Technologically and linguistically adventurous EFL teacher, trainer, writer and manager

Part of a series of summaries of the talks I’m attending at IATEFL Liverpool 2013. Please feel free to add things or correct me if I’ve misinterpreted anything!
These are the main points from Valentina Dodge’s talk, taken from my tweets.

Flipped learning is from lecturing with the ‘sage on the stage’ – the lecturer puts the video online, class used for enquiry. A lot of the enquiry-oriented models from the flipped classroom were already present in EFL. What is blended learning? The learning cycle includes reflecting, sharing prior knowledge, reading, watching, listening, creating, consolidating, reviewing, questioning, interacting, solving, discussing, commenting. @vale360 prefers the idea of a flow to a flip, including the cloud (web), like the 5E model (explore, explain, elaborate etc). The blending learning continuum has fully online at one end and face to face at the other.

@vale360 created an email course using student examples, mostly online but face-to-face was possible.
Some people want face-to-face because they already have too much screen time.
A workshop model of blended learning is tipped towards online – face-to-face preceded or followed by online. More flipped.
Extra e-study model: coursebooks plus online components – some say this is blended learning. Adds personal study to what is done in class.

Project work = 50/50 face-to-face/online – classwork is totally integrated with online – if you don’t do online, class is difficult. For example, the students wanted to research how journalists track social media. A SS set up a facebook group. All joined! After doing their projects, students reflect on their performance.
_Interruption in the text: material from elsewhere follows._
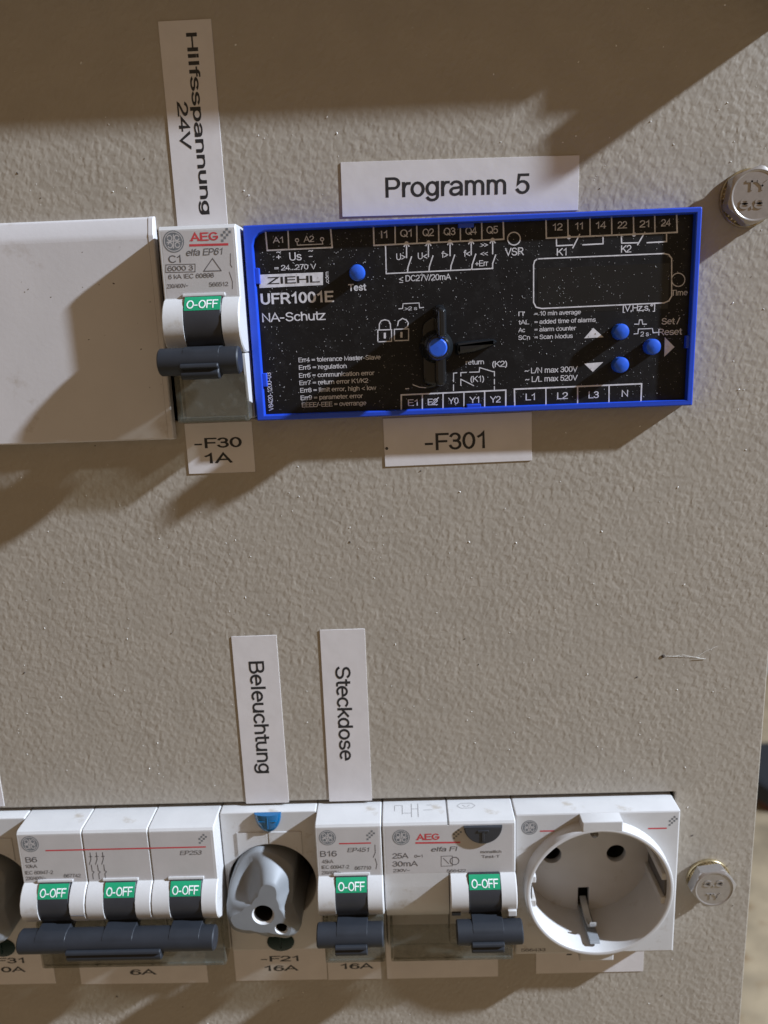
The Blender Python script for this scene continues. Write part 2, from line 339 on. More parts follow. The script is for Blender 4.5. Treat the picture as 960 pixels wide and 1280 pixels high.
def text(mb, s, x, y, wd, cap, h, st='', wt=None, bend=None):
    """lettering from x, y (start of the baseline), stretched to width wd and capital height cap.
    st: V reads downwards, Vu reads upwards, i italic, b bold, r bold with serifs"""
    wt = wt or (.20 if ('b' in st or 'r' in st) else .135); rs, a, b = runs(s, max(0, wt - .135) * 1.2)
    kx = wd / (b - a + wt); ky = cap / (1 + wt); q = 0
    if 'r' in st:
        rs = rs + [[(p[0] - .13, p[1]), (p[0] + .13, p[1])] for r in rs for p in (r[0], r[-1]) if p[1] in (0, 1.0) and len(r) < 9]
    for r in rs:
        thin = 'r' in st and len(r) == 2 and r[0][1] == r[1][1] and r[0][1] in (0, 1.0)
        if bend: r = [((1 - t) * p[0] + t * q_[0], (1 - t) * p[1] + t * q_[1]) for p, q_ in zip(r, r[1:]) for t in ((0, .25, .5, .75) if math.dist(p, q_) > .3 else (0,))] + [r[-1]]
        vs, fs = strip(r, wt * (.6 if thin else 1)); q += 1; e = .004 * (q % 4); o = []
        for i_, p in enumerate(vs):
            e = .004 * (q % 4) + .0012 * (i_ // 2)
            u, v = (p.x - a + wt / 2) * kx, (p.y + wt / 2) * ky
            if 'i' in st: u += v * .22
            if bend: o.append(bend(u, v, e))
            elif 'Vu' in st: o.append((x - v, y + u, h + e))
            elif 'V' in st: o.append((x + v, y - u, h + e))
            else: o.append((x + u, y + v, h + e))
        mb.add(o, fs)
def raised_text(mb, s, x, y, wd, cap, h0, h1, wt=.18):
    rs, a, b = runs(s); w = wt * cap; kx = (wd - w) / max(b - a, 1e-6); ky = cap - w
    for r in rs:
        vs, fs = strip([(x + w / 2 + (u - a) * kx, y + w / 2 + v * ky) for u, v in r], w); n = len(vs)
        if not n: continue
        lo_ = [(p.x, p.y, h0) for p in vs]; hi = [(p.x, p.y, h1) for p in vs]
        side = [(2 * i + k, 2 * i + 2 + k, 2 * i + 2 + k + n, 2 * i + k + n) for i in range(n // 2 - 1) for k in (0, 1)]
        mb.add(lo_ + hi, [tuple(i + n for i in f) for f in fs] + side + [(0, 1, n + 1, n), (n - 2, n - 1, 2 * n - 1, 2 * n - 2)])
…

For example, students were videoed reflecting, and the video was posted on private class wiki. The perfect approach to the flipped classroom Ccording to @vale360 is this project work approach. English360 has resources and content that can help with the blended course. But @vale360 reminds us there is no one best practice and no ‘one size fits all’

There shouldn’t be any assumptions about what students can and can’t do. You need guides to the tech/support. There is also no single role for the teacher in blended learning – it’s a learning process. Go local: localize the content of your courses. Failed courses @vale360 has seen have been irrelevant.